→ **What to produce**:
Print the listing from its top line through the line containing "COL = C.collection", nothing more, and leave out the pictures.

====== Data entries ======

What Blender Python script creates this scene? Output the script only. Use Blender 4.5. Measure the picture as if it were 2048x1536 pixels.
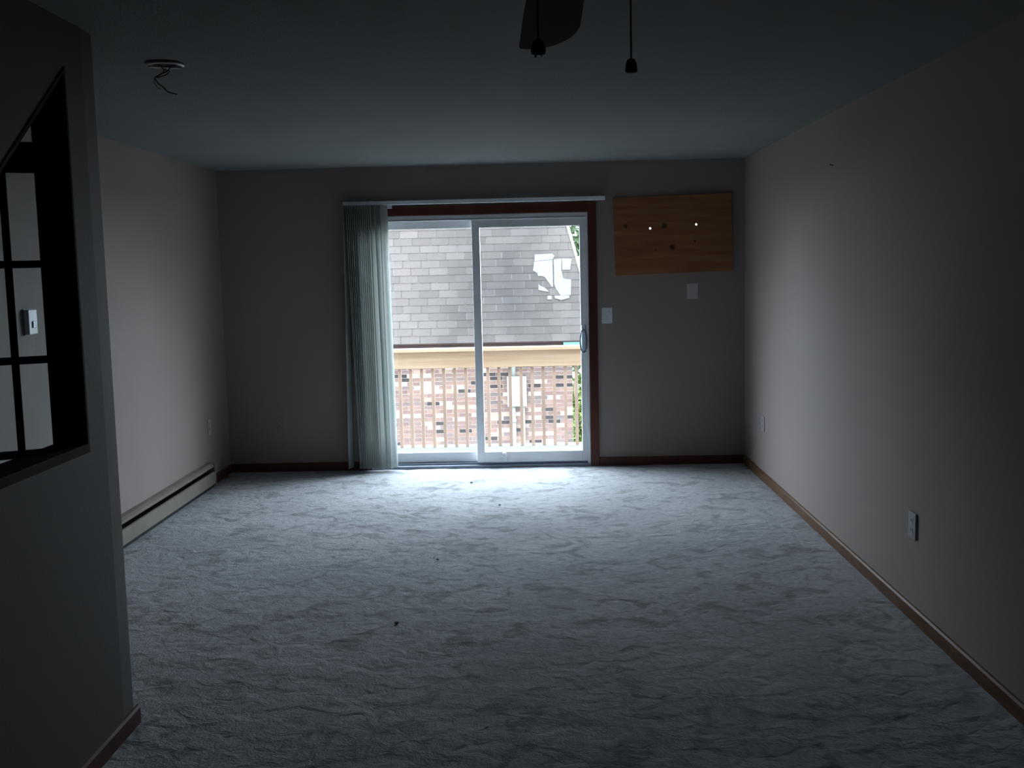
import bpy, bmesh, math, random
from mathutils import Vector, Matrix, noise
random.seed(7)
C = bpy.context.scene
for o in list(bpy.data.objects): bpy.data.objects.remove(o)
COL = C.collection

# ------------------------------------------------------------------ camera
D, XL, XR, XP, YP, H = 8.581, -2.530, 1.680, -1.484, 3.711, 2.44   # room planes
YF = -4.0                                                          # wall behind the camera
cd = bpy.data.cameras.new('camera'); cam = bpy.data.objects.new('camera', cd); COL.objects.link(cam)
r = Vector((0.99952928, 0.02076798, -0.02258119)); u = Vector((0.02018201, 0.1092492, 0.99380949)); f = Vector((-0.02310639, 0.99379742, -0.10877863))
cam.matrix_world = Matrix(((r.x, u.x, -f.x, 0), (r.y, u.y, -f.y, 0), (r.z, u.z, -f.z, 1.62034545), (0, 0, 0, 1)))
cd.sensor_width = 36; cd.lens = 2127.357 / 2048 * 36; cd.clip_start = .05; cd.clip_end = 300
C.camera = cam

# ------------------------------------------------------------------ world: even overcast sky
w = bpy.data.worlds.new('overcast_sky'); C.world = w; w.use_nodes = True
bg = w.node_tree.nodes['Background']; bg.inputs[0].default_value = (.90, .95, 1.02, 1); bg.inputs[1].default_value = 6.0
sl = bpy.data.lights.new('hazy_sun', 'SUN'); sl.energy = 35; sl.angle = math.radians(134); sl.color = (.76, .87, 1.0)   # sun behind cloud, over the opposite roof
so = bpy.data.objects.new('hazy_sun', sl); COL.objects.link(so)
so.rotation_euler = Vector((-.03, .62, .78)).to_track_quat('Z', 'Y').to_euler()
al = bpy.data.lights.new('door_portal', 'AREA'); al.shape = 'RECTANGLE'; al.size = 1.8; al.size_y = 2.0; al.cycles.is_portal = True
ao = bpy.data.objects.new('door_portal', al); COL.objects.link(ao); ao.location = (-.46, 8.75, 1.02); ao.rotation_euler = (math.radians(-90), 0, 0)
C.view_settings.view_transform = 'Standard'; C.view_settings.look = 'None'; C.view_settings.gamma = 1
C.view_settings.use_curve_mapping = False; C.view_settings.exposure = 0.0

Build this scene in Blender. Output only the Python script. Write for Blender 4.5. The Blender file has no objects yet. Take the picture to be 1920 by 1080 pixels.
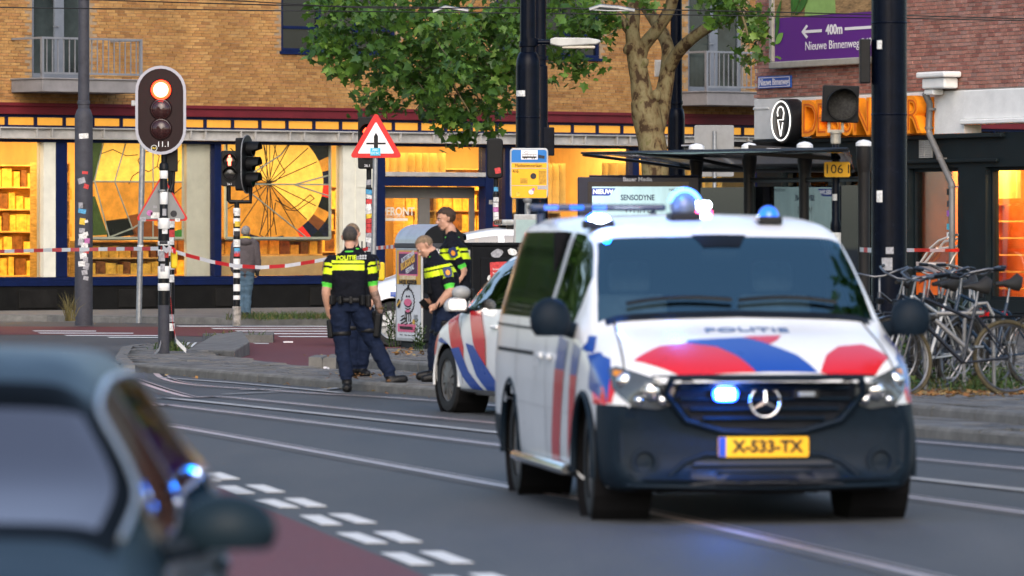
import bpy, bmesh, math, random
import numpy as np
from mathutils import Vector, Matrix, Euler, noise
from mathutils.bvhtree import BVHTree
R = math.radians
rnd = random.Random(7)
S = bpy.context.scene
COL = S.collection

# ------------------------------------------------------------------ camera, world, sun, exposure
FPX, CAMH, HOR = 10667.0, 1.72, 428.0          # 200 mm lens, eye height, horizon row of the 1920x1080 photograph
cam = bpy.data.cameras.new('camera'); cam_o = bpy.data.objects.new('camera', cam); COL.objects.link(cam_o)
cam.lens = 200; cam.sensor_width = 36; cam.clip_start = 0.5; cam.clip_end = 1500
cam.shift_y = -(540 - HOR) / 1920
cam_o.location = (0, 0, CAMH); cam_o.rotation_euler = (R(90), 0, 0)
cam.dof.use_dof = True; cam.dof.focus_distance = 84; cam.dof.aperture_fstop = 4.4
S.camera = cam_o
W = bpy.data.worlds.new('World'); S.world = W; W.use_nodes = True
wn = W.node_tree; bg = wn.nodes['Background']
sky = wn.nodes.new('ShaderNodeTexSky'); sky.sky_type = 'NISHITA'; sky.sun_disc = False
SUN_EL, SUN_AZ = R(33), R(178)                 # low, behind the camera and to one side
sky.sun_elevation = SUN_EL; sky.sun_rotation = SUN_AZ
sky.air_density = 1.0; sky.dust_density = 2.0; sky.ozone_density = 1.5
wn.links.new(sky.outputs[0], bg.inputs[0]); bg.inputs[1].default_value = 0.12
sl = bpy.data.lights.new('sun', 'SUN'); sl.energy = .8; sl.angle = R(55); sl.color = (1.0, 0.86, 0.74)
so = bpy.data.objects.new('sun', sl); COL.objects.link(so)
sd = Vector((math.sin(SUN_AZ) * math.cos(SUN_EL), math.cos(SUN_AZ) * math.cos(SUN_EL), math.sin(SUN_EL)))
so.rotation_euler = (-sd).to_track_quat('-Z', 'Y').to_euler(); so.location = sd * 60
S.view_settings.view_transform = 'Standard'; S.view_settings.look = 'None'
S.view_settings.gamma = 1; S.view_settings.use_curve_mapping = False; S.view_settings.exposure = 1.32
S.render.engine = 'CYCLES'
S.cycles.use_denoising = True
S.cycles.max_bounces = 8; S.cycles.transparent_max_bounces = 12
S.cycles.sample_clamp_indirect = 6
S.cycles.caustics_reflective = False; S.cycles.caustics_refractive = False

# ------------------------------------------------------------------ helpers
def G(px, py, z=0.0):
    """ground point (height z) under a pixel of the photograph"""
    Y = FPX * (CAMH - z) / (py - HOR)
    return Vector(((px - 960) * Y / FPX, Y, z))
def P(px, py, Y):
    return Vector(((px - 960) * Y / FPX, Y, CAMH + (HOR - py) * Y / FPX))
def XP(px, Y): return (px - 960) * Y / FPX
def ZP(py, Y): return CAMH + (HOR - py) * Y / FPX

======

→ **Complete answer**:
What Blender Python script creates this scene? Output the script only. Use Blender 4.5. Measure the picture as if it were 2048x1536 pixels.
import bpy, bmesh, math, random
from mathutils import Vector, Matrix, noise
random.seed(7)
C = bpy.context.scene
for o in list(bpy.data.objects): bpy.data.objects.remove(o)
COL = C.collection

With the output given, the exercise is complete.